The Wall Street Journal has an interesting article today on the birth of the ETF–and the index fund, for that matter.
Two factors stand out to me as being missing from the account, however:
–when the S&P 500 peaked in August 1987, it was trading at 20x earnings. This compared very unfavorably with the then 10% yield on the long Treasury bond. A 10% Treasury yield would imply a PE multiple on the S&P of 10x–meaning either that bonds were dirt cheap or that the stock market was wildly overvalued vs. the bond market.
–a new product, called at the time portfolio insurance, a form of dynamic hedging, had very recently been created and sold to institutional investors by entrepreneurs steeped in academic efficient markets theory. Roughly speaking, the “insurance” consisted in the intention to stabilize equity portfolio values by overlaying a program of buying and selling futures against the physical stock. Buy futures as/if the market rises; sell futures as/if the market falls.
One of the key assumptions of the insurers was that willing/eager counterparties for their futures transactions could be found at all times and at theoretically predictable prices. On the Friday before Black Monday–itself a down day–the insurers’ model required them to sell a large number of futures contracts. Few buyers were available, though. Those who were willing to transact were bidding far below the theoretical contract value. Whoops.

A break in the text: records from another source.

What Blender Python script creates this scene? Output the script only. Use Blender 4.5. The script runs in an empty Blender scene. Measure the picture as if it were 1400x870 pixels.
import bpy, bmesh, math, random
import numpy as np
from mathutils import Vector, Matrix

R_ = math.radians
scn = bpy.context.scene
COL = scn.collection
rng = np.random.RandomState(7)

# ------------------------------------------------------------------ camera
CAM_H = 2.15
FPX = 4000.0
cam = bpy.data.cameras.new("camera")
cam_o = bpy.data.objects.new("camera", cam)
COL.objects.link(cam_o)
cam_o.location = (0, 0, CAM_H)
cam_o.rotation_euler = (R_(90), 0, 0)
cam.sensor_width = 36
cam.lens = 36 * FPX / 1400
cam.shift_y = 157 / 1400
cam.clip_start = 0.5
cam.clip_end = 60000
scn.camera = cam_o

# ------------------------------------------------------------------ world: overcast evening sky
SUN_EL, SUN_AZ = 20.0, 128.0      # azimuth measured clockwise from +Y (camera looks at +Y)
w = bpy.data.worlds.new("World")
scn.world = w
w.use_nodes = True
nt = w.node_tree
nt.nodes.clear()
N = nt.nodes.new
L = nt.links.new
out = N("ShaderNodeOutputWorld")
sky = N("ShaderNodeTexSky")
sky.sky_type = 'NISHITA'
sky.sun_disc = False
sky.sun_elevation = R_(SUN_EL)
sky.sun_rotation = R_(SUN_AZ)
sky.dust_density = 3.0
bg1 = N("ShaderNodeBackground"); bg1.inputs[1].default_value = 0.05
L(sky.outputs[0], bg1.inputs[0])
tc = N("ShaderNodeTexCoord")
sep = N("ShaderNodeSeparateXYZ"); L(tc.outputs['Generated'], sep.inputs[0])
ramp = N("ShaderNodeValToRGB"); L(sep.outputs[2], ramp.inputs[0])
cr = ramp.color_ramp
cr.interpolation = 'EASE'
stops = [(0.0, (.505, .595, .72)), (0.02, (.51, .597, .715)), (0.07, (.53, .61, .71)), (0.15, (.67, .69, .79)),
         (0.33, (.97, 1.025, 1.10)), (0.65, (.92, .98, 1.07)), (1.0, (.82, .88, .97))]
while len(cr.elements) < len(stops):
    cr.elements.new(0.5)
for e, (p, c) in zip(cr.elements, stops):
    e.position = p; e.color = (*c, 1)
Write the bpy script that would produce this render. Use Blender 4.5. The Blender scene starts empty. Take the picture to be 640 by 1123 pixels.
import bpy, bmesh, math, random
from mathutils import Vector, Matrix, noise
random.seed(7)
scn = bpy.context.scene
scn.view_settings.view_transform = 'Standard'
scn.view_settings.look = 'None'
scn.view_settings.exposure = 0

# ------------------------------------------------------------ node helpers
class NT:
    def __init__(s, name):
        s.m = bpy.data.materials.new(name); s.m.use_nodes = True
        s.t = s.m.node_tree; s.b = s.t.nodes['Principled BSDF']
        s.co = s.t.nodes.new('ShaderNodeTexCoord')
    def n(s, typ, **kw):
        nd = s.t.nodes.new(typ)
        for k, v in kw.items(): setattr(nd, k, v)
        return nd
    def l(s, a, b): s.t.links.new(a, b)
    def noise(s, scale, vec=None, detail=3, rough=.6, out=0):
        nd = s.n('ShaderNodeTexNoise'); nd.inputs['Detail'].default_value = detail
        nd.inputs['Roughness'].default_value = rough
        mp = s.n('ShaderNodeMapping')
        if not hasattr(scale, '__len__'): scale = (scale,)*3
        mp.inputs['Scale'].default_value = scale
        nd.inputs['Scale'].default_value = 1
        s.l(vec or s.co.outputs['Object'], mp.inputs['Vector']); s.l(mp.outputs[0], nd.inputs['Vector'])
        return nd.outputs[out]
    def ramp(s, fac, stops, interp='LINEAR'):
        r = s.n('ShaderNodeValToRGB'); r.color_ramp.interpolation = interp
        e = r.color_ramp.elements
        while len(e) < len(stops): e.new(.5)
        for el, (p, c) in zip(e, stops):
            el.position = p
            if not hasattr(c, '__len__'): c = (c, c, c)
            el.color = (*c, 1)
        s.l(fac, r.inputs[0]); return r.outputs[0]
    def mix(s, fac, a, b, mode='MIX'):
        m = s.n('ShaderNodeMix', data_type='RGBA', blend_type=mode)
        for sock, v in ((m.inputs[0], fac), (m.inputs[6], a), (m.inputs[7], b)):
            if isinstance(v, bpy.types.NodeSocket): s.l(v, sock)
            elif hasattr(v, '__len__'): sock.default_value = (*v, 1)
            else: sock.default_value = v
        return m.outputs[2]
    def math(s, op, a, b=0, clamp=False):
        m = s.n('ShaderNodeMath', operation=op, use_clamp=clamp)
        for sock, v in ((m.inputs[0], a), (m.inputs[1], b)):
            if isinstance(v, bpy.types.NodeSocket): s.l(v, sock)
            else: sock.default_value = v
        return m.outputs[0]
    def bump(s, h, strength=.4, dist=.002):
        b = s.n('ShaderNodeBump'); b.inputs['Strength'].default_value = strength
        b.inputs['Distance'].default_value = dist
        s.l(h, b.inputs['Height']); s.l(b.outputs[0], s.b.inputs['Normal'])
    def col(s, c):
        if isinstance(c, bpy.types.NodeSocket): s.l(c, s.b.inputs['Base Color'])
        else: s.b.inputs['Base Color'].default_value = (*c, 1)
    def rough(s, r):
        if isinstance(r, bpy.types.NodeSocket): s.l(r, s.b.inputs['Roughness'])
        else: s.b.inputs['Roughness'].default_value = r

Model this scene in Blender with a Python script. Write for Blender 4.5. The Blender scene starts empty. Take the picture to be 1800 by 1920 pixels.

On Monday morning, the insurers, who appear to have had negligible actual market experience, capitulated and began selling futures contracts at whatever price they could get. This put downward pressure both on futures and on the physical market. At the same time, pension funds, noting the large gap between the price of futures and the (much higher) price of the underlying stocks, began to buy futures. But to counterbalance the added risk to their portfolios, they sold correspondingly large amounts of stocks. A mess.
Arguably, we would shrug off at least part of this today as just being crazy hedge funds or algorithmic traders. Back in 1987, however, equity portfolio managers had never before seen derivatives exerting such a powerful influence on the physical market. It was VERY scary.
conclusions for today
Stocks and bonds are nowhere near as out of whack with one another as they were back in 1987. The nearest we have today to a comparable issue is what happens as worldwide excess liquidity is drained by central banks from money markets.
The trigger for the Black Monday collapse came from an area that was little understood, even by those involved in it–activity that had severe negative unexpected consequences. The investors who did the best after the crash, I think, were those who understood the most quickly what had happened.
Collateral damage: one of the most important results of Black Monday, I think, was the loss of confidence in traditional investment advisers working for the big brokerage houses that it created. This was, I think, partly because of individuals’ market losses, but partly, too, to the generally horrible executions received when they sold stocks in the aftermath. This was the start of a significant acceleration of the shift to discount brokers and to mutual fund products.